■ **TASK DIRECTIONS**
Transcribe the whole listing below without changing a word, but leave out every image.

*** DATA SHOWN

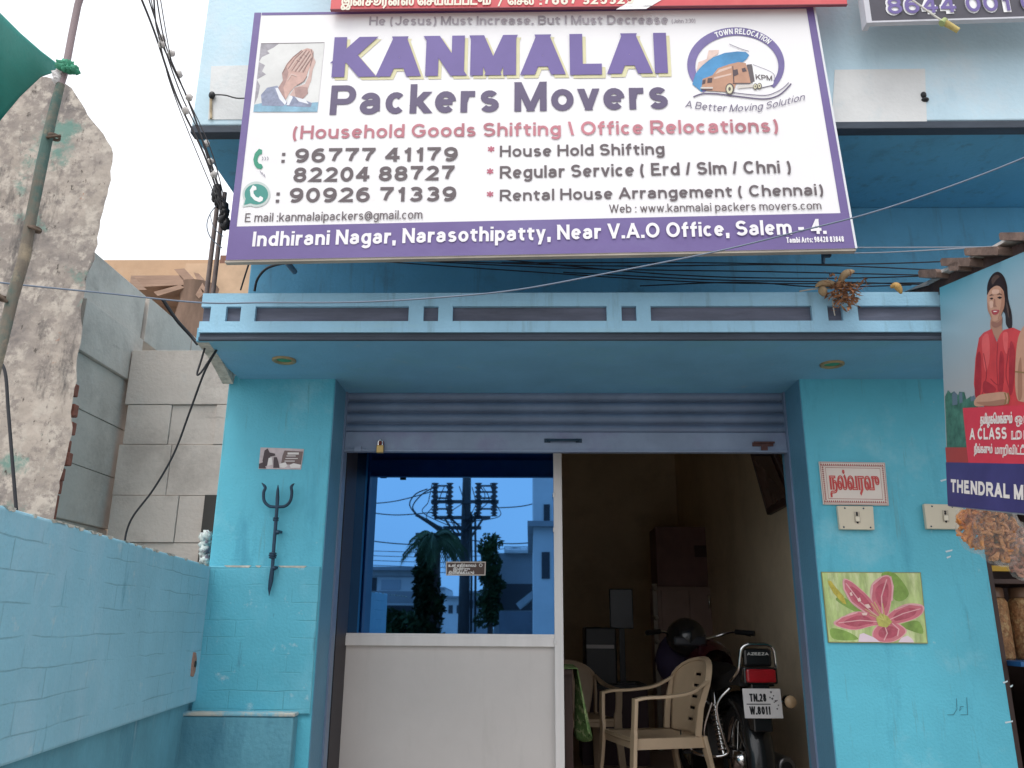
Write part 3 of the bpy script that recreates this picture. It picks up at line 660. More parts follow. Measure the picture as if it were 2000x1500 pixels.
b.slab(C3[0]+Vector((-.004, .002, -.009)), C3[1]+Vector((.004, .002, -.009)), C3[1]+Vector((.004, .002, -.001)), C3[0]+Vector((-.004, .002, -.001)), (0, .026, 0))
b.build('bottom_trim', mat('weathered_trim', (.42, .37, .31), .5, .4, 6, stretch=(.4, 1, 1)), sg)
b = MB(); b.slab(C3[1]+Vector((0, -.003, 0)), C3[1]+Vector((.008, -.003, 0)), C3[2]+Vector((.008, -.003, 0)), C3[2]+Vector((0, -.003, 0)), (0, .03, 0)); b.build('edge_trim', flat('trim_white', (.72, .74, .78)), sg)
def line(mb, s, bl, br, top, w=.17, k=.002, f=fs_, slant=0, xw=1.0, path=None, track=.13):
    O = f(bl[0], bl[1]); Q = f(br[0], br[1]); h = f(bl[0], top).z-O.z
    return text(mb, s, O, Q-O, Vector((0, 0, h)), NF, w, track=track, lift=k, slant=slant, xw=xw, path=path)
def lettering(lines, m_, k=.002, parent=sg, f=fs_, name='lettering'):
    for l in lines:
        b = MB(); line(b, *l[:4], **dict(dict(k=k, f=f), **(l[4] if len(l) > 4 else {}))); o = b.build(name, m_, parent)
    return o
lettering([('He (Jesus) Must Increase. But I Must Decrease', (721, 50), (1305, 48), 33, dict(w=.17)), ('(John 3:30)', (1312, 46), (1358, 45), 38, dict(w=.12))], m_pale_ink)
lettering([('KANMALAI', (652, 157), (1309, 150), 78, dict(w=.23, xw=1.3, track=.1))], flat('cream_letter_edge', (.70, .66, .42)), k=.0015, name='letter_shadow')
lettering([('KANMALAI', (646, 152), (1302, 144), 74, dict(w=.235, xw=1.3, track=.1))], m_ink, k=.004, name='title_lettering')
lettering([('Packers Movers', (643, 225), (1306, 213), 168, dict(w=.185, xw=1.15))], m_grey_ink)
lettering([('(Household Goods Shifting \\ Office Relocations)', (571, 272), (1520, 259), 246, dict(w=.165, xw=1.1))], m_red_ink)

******

■ **THE RESPONSE**
Write part 3 of the bpy script that recreates this picture. It picks up at line 660. More parts follow. Measure the picture as if it were 2000x1500 pixels.
b.slab(C3[0]+Vector((-.004, .002, -.009)), C3[1]+Vector((.004, .002, -.009)), C3[1]+Vector((.004, .002, -.001)), C3[0]+Vector((-.004, .002, -.001)), (0, .026, 0))
b.build('bottom_trim', mat('weathered_trim', (.42, .37, .31), .5, .4, 6, stretch=(.4, 1, 1)), sg)
b = MB(); b.slab(C3[1]+Vector((0, -.003, 0)), C3[1]+Vector((.008, -.003, 0)), C3[2]+Vector((.008, -.003, 0)), C3[2]+Vector((0, -.003, 0)), (0, .03, 0)); b.build('edge_trim', flat('trim_white', (.72, .74, .78)), sg)
def line(mb, s, bl, br, top, w=.17, k=.002, f=fs_, slant=0, xw=1.0, path=None, track=.13):
    O = f(bl[0], bl[1]); Q = f(br[0], br[1]); h = f(bl[0], top).z-O.z
    return text(mb, s, O, Q-O, Vector((0, 0, h)), NF, w, track=track, lift=k, slant=slant, xw=xw, path=path)
def lettering(lines, m_, k=.002, parent=sg, f=fs_, name='lettering'):
    for l in lines:
        b = MB(); line(b, *l[:4], **dict(dict(k=k, f=f), **(l[4] if len(l) > 4 else {}))); o = b.build(name, m_, parent)
    return o
lettering([('He (Jesus) Must Increase. But I Must Decrease', (721, 50), (1305, 48), 33, dict(w=.17)), ('(John 3:30)', (1312, 46), (1358, 45), 38, dict(w=.12))], m_pale_ink)
lettering([('KANMALAI', (652, 157), (1309, 150), 78, dict(w=.23, xw=1.3, track=.1))], flat('cream_letter_edge', (.70, .66, .42)), k=.0015, name='letter_shadow')
lettering([('KANMALAI', (646, 152), (1302, 144), 74, dict(w=.235, xw=1.3, track=.1))], m_ink, k=.004, name='title_lettering')
lettering([('Packers Movers', (643, 225), (1306, 213), 168, dict(w=.185, xw=1.15))], m_grey_ink)
lettering([('(Household Goods Shifting \\ Office Relocations)', (571, 272), (1520, 259), 246, dict(w=.165, xw=1.1))], m_red_ink)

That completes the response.